▸ PROVIDED INFORMATION
* start *

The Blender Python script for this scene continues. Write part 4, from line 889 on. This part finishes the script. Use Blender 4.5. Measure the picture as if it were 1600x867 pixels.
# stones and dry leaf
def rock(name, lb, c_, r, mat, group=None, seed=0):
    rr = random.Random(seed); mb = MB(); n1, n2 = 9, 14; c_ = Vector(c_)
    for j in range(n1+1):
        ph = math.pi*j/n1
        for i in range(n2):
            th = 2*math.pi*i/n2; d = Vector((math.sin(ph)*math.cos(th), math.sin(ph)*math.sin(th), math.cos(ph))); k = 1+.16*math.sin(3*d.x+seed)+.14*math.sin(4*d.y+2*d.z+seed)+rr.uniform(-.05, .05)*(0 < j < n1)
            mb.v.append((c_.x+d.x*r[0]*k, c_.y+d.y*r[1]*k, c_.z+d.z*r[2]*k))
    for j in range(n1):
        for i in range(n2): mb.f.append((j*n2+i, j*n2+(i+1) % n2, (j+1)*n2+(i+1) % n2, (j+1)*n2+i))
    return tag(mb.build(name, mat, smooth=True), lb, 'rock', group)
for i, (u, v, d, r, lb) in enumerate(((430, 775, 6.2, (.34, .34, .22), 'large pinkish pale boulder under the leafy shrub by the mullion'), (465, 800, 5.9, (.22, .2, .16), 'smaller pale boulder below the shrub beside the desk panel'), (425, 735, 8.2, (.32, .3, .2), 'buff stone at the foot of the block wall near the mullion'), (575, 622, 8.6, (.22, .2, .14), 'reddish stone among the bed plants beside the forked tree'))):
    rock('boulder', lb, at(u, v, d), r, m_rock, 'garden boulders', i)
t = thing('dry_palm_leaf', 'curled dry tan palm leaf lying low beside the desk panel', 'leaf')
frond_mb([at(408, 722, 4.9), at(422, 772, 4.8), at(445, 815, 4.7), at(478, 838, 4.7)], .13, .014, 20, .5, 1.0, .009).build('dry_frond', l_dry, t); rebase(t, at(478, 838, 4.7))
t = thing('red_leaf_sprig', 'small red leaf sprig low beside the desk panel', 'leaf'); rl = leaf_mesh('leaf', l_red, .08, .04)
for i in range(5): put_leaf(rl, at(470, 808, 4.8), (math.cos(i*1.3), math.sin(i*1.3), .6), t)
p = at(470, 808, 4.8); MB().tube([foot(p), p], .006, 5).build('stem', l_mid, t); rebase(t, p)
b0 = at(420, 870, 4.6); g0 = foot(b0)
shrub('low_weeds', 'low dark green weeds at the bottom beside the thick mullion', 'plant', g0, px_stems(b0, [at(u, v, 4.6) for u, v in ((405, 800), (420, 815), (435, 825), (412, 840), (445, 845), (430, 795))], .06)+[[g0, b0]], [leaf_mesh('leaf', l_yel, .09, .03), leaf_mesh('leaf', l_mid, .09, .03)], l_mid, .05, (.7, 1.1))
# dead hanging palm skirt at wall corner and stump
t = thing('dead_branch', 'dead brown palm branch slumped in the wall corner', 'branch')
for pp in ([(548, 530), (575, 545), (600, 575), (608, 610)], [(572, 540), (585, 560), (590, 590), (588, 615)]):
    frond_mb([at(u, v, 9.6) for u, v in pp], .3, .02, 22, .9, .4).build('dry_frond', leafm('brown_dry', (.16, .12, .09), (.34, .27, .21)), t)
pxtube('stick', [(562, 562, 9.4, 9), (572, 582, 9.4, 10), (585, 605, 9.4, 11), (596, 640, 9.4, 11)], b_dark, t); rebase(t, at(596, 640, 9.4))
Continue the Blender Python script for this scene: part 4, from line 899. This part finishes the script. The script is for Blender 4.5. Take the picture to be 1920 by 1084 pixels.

* end *

From the records above, extract every entry exactly as given.

The Blender Python script for this scene continues. Write part 4, from line 889 on. This part finishes the script. Use Blender 4.5. Measure the picture as if it were 1600x867 pixels.
# stones and dry leaf
def rock(name, lb, c_, r, mat, group=None, seed=0):
    rr = random.Random(seed); mb = MB(); n1, n2 = 9, 14; c_ = Vector(c_)
    for j in range(n1+1):
        ph = math.pi*j/n1
        for i in range(n2):
            th = 2*math.pi*i/n2; d = Vector((math.sin(ph)*math.cos(th), math.sin(ph)*math.sin(th), math.cos(ph))); k = 1+.16*math.sin(3*d.x+seed)+.14*math.sin(4*d.y+2*d.z+seed)+rr.uniform(-.05, .05)*(0 < j < n1)
            mb.v.append((c_.x+d.x*r[0]*k, c_.y+d.y*r[1]*k, c_.z+d.z*r[2]*k))
    for j in range(n1):
        for i in range(n2): mb.f.append((j*n2+i, j*n2+(i+1) % n2, (j+1)*n2+(i+1) % n2, (j+1)*n2+i))
    return tag(mb.build(name, mat, smooth=True), lb, 'rock', group)
for i, (u, v, d, r, lb) in enumerate(((430, 775, 6.2, (.34, .34, .22), 'large pinkish pale boulder under the leafy shrub by the mullion'), (465, 800, 5.9, (.22, .2, .16), 'smaller pale boulder below the shrub beside the desk panel'), (425, 735, 8.2, (.32, .3, .2), 'buff stone at the foot of the block wall near the mullion'), (575, 622, 8.6, (.22, .2, .14), 'reddish stone among the bed plants beside the forked tree'))):
    rock('boulder', lb, at(u, v, d), r, m_rock, 'garden boulders', i)
t = thing('dry_palm_leaf', 'curled dry tan palm leaf lying low beside the desk panel', 'leaf')
frond_mb([at(408, 722, 4.9), at(422, 772, 4.8), at(445, 815, 4.7), at(478, 838, 4.7)], .13, .014, 20, .5, 1.0, .009).build('dry_frond', l_dry, t); rebase(t, at(478, 838, 4.7))
t = thing('red_leaf_sprig', 'small red leaf sprig low beside the desk panel', 'leaf'); rl = leaf_mesh('leaf', l_red, .08, .04)
for i in range(5): put_leaf(rl, at(470, 808, 4.8), (math.cos(i*1.3), math.sin(i*1.3), .6), t)
p = at(470, 808, 4.8); MB().tube([foot(p), p], .006, 5).build('stem', l_mid, t); rebase(t, p)
b0 = at(420, 870, 4.6); g0 = foot(b0)
shrub('low_weeds', 'low dark green weeds at the bottom beside the thick mullion', 'plant', g0, px_stems(b0, [at(u, v, 4.6) for u, v in ((405, 800), (420, 815), (435, 825), (412, 840), (445, 845), (430, 795))], .06)+[[g0, b0]], [leaf_mesh('leaf', l_yel, .09, .03), leaf_mesh('leaf', l_mid, .09, .03)], l_mid, .05, (.7, 1.1))
# dead hanging palm skirt at wall corner and stump
t = thing('dead_branch', 'dead brown palm branch slumped in the wall corner', 'branch')
for pp in ([(548, 530), (575, 545), (600, 575), (608, 610)], [(572, 540), (585, 560), (590, 590), (588, 615)]):
    frond_mb([at(u, v, 9.6) for u, v in pp], .3, .02, 22, .9, .4).build('dry_frond', leafm('brown_dry', (.16, .12, .09), (.34, .27, .21)), t)
pxtube('stick', [(562, 562, 9.4, 9), (572, 582, 9.4, 10), (585, 605, 9.4, 11), (596, 640, 9.4, 11)], b_dark, t); rebase(t, at(596, 640, 9.4))
Continue the Blender Python script for this scene: part 4, from line 899. This part finishes the script. The script is for Blender 4.5. Take the picture to be 1920 by 1084 pixels.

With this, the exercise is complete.